When I leave work I tend to set out what I want to do first thing in the morning. Then adding and responding to any emails I received overnight.

A common issue we've noticed is accountants in practice checking their emails outside the traditional working hours. Are you guilty of this, too?

I would be, yes. But it's a chance to get rid of or delete a lot of spam emails so I can focus in the morning on the emails that really matter. I don't see it as a headache, to be honest.

Has the always-on culture in the profession made it more difficult to separate work from your personal life?

No, I don't. Just to compound the issue my house and office is one building in one location. Basically, I have 11 steps to work. You do have to be sensible about it.

My wife would generally say I am quite good at splitting up the work-life balance.

So, what do you do to escape the world of tax and accounts?

I do two things: I exercise in the morning and I exercise in the evening. It's treadmill in the morning and we do a 10K walk in the evening. Every six weeks, we have a house in Ireland and we go there for a week to walk in the mountains. And there is no mobile phone signal there.

It's absolutely vital to exercise because you are desk-bound and it can be quite intense. So you need to exercise the brain a different kind of way, a couple of times a day.

What's the biggest change you've seen in the profession since you qualified?

It’s the cloud and the use of it. That's made massive progress and continues to do so. The OCR data capture of invoices coming into businesses has really made a massive difference and electronic signatures and filing has speeded things up and improved the accuracy of things from our point of view.

I welcome Making Tax Digital; bring it on, as far as I am concerned.

You sound like you’re in a good position to support your clients with MTD. What steps did you take to be MTD-ready?

We're currently transferring all of our clients onto the cloud, particularly, the paper-based ones.

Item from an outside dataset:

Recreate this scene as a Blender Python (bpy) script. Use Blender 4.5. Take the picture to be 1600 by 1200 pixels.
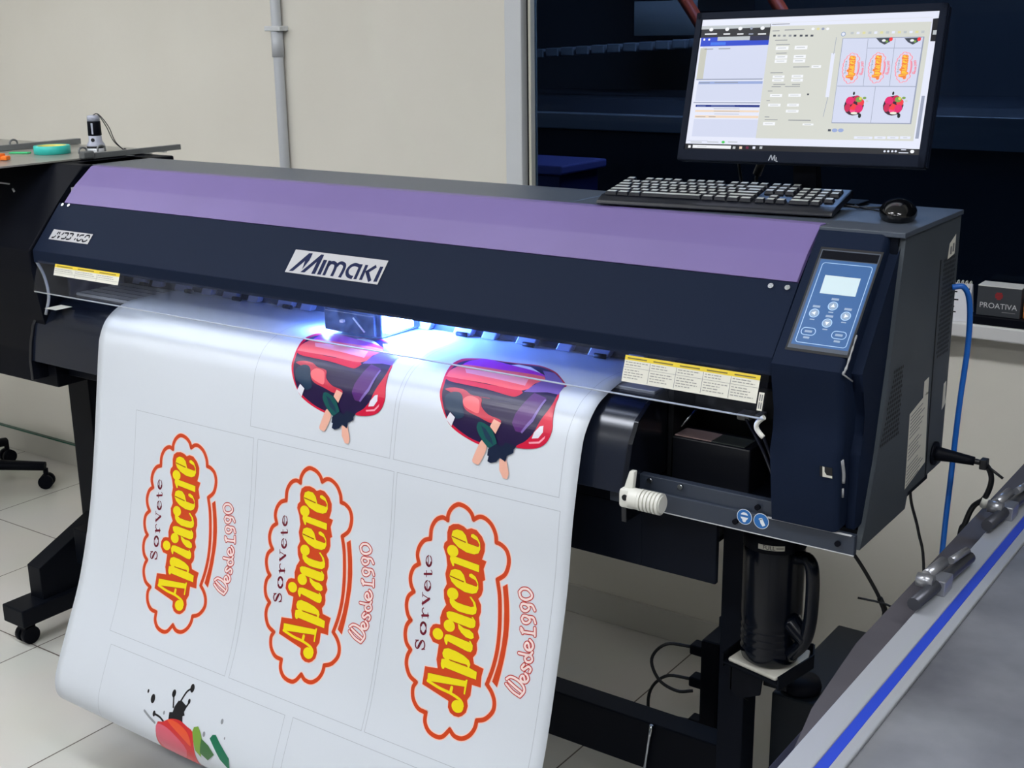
import bpy, bmesh, math, json, random
from mathutils import Vector, Matrix
from mathutils.geometry import tessellate_polygon
scn = bpy.context.scene
for o in list(bpy.data.objects): bpy.data.objects.remove(o)
COL = scn.collection
random.seed(7)
PI = math.pi

# ------------------------------------------------------------ camera
CAM = Vector((0, 0, 1.747))
cam = bpy.data.objects.new('camera', bpy.data.cameras.new('camera'))
COL.objects.link(cam); scn.camera = cam
R_ = Matrix(((0.81688896, -0.14704001, 0.55773798), (0.57665958, 0.2291459, -0.78419123), (-0.01249589, 0.96222211, 0.27197879)))
cam.matrix_world = Matrix.Translation(CAM) @ R_.to_4x4()
cam.data.sensor_width = 36; cam.data.lens = 1980 / 1600 * 36
cam.data.clip_start = .02; cam.data.clip_end = 60

# ------------------------------------------------------------ light and exposure
scn.view_settings.view_transform = 'Standard'; scn.view_settings.look = 'None'
scn.view_settings.gamma = 1; scn.view_settings.use_curve_mapping = False
scn.view_settings.exposure = 0.36
w = bpy.data.worlds.new('world'); scn.world = w; w.use_nodes = True
w.node_tree.nodes['Background'].inputs[0].default_value = (.75, .85, 1, 1)
w.node_tree.nodes['Background'].inputs[1].default_value = .05
CEIL = 2.9
PANELS = [(-4.3, 1.0), (-2.3, 1.0), (.2, 1.0), (-3.9, -.9), (-1.7, -.9), (.4, -.9)]
PANEL_POWER = 19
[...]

What we tend to do is bring them in for a two-hour demo, show them what's possible and how easy it is to be in the cloud with some of the modern systems that are available. It's already making a massive difference to us and I think it will for clients. With their current paper-based systems, bout 80% of businesses have no idea whether they're making a profit or not.

The Eureka moment is when you show them something like AutoEntry where you can scan an incoming invoice or expense to the cloud and it basically posts itself. Then they can shred that document so they don't have to keep seven years of data. When you show them how easy it is to use the app on the phone to take a picture of their Costa coffee receipt, that's when the penny drops.

The second aspect is that we're able to say, 'Look, I can see what you see. So if you have an issue, I can sort it for you much more quickly.'

Enough talk about this modern tech, can you remember your first calculator?

I can remember running out of paper. You know, when you're in the middle of a consolidation. One of my first jobs was to consolidate a group of companies that had 126 subsidiaries, so I made a massive use of the old calculator with paper reels.

I've since abandoned it. I very rarely use a calculator these days, and if I have to use one it is on my iPhone.